Nevertheless Mary had perforce to make the best of her new accommodation – her comfort not increased by the fact that her jailers had not even any money to provide for her, and Knollys wrote desperately to London for an immediate grant of £500, since they were destitute.
5
She now made the acquaintance of George Talbot Earl of Shrewsbury, and his famous or infamous second wife, known to history as Bess of Hardwicke. Shrewsbury, who was to act as the queen’s jailer, with only short breaks, for the next fifteen and a half years, was a man of about forty. He himself was a Protestant although his father had been a fervent Catholic and he
had many Catholic relations. He was immensely rich and possessed an enormous range of properties across the centre of England; but like many rich men he was obsessed with the need to preserve his inheritance, so that in the course of his ward-ship of Queen Mary, his letters to the English court began to sound like one long complaining account book of rising prices, servants’ keep and inadequate subsidies. But Shrewsbury had long proved his loyalty to Elizabeth, and his character, fussy and nervous, constantly worrying about the reactions of the central government to his behaviour or that of his prisoner, made him in many ways an ideal jailer, for a state captive. Despite these suitable attributes of a public servant, Shrewsbury was not a strong character; at the time when he took charge of Mary, he was totally dominated by the redoubtable Bess.
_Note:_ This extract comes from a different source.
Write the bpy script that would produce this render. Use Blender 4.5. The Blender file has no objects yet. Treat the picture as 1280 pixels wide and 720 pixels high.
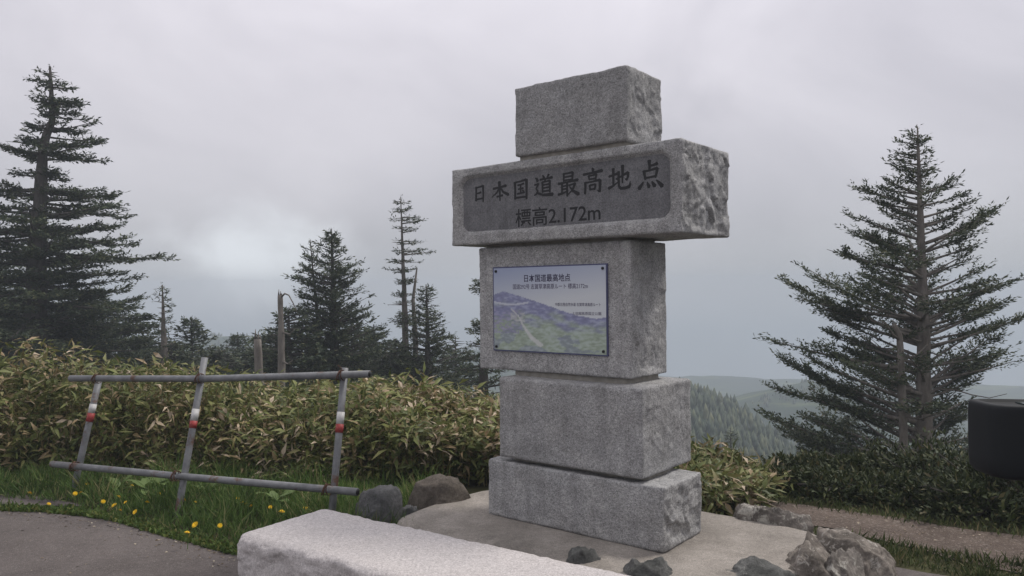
import bpy, bmesh, math, random
import numpy as np
from mathutils import Vector, Matrix, noise

R = math.radians
random.seed(7)
rng = np.random.default_rng(7)
scn = bpy.context.scene
col = scn.collection

# ------------------------------------------------------------------ camera
EYE, FPX, PITCH, ROLL = 1.45, 977.0, R(0.24), R(0.516)
cam = bpy.data.cameras.new('camera')
cam.sensor_width = 36.0
cam.lens = 36.0 * FPX / 1280.0
cam.clip_start = 0.05
cam.clip_end = 5000
camo = bpy.data.objects.new('camera', cam)
camo.matrix_world = Matrix.Translation((0, 0, EYE)) @ Matrix.Rotation(R(90) + PITCH, 4, 'X') @ Matrix.Rotation(-ROLL, 4, 'Z')
col.objects.link(camo)
scn.camera = camo

# ------------------------------------------------------------------ light
SUN_EL, SUN_AZ = R(55), R(66)          # azimuth measured from +Y (view direction) towards +X
scn.view_settings.view_transform = 'Standard'
scn.view_settings.look = 'None'
scn.view_settings.gamma = 1.0
scn.view_settings.exposure = 0.6
scn.cycles.volume_bounces = 1
scn.cycles.max_bounces = 8
scn.cycles.transparent_max_bounces = 8
scn.cycles.use_denoising = True

sun = bpy.data.lights.new('sun', 'SUN')
sun.energy = 1.5
sun.angle = R(12)
sun.color = (1.0, 0.95, 0.88)
suno = bpy.data.objects.new('sun', sun)
sd = Vector((math.sin(SUN_AZ) * math.cos(SUN_EL), math.cos(SUN_AZ) * math.cos(SUN_EL), math.sin(SUN_EL)))
suno.rotation_euler = sd.to_track_quat('Z', 'Y').to_euler()
suno.location = (0, 0, 30)
col.objects.link(suno)

world = bpy.data.worlds.new('World')
scn.world = world
world.use_nodes = True
nt = world.node_tree
nt.nodes.clear()


def N(t, kind, **kw):
    n = t.nodes.new(kind)
    for k, v in kw.items():
        setattr(n, k, v)
    return n


def ramp(t, stops, interp='LINEAR'):
    n = t.nodes.new('ShaderNodeValToRGB')
    cr = n.color_ramp
    cr.interpolation = interp
    while len(cr.elements) < len(stops):
        cr.elements.new(0.5)
    for e, (p, c) in zip(cr.elements, stops):
        e.position = p
        e.color = (c, c, c, 1) if isinstance(c, (int, float)) else (*c, 1)
    return n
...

Bess was now forty-nine, eight years older than her husband, and over twenty years older than Mary. She had been married three times previously, and by her second husband Sir William Cavendish of Chatsworth had had eight children. It was no mere flight of fancy that led her third husband Sir William St Loe to address her in letters by the name of this Cavendish mansion, which she herself inherited – the salutation which he often used of ‘my honest sweet Chatsworth’ gives a more realistic indication of the attention which this remarkable lady bestowed upon material possessions than of her actual qualities of nature. Bess’s practical streak led her to marry off two of her Cavendish children, Henry and Mary, to Shrewsbury’s heir Gilbert Talbot and his daughter Grace, in order to preserve as much wealth as possible within the bounds of the family. She was also, in the words of Lodge, ‘a builder, a buyer and seller of estates, a money-lender, a farmer and a merchant of lead and coals and timber’.
6
Apart from this financial acumen, in private life the ‘honest sweet Chatsworth’ occupied the role of a termagant, for as Lodge painted her, she was ‘a woman of masculine understanding and conduct, proud, furious, selfish and unfeeling’. In short, Bess was in character the exact opposite of her new charge, Mary Stuart, who was so feminine in both brain and intuition, and, if proud, was also full of generosity and feeling towards others.
*

However, at first meeting, the queen and her new captors got on agreeably enough. The queen spoke ‘temperately’ to Shrewsbury, and Shrewsbury spoke
‘de belles paroles’
to her, as each graciously admitted. Mary was allowed to set up her cloth of state to which she attached such importance, and a certain Sir John Morton was introduced into her
ménage
, who was in fact a Catholic priest, a fact of which Shrewsbury was either ignorant or agreed to turn a blind eye; in any case Mary must have been pleased by the innovation. The queen and Bess were even described by the fond husband Shrewsbury as sitting peacefully together embroidering in Bess’s own chamber where, with Agnes Livingstone and Mary Seton, they delighted in ‘devising’ fresh works to carry out. ‘They talk together of indifferent trifling matters,’ reported Shrewsbury happily, ‘without any sign of secret dealing or practice, I can assure you.’
8
It was during this first visit to Tutbury and the early honeymoon period of Mary’s relations with Bess that much of the joint embroideries attributed to them, at Hardwicke Hall, Oxburgh Hall and elsewhere, must have been completed.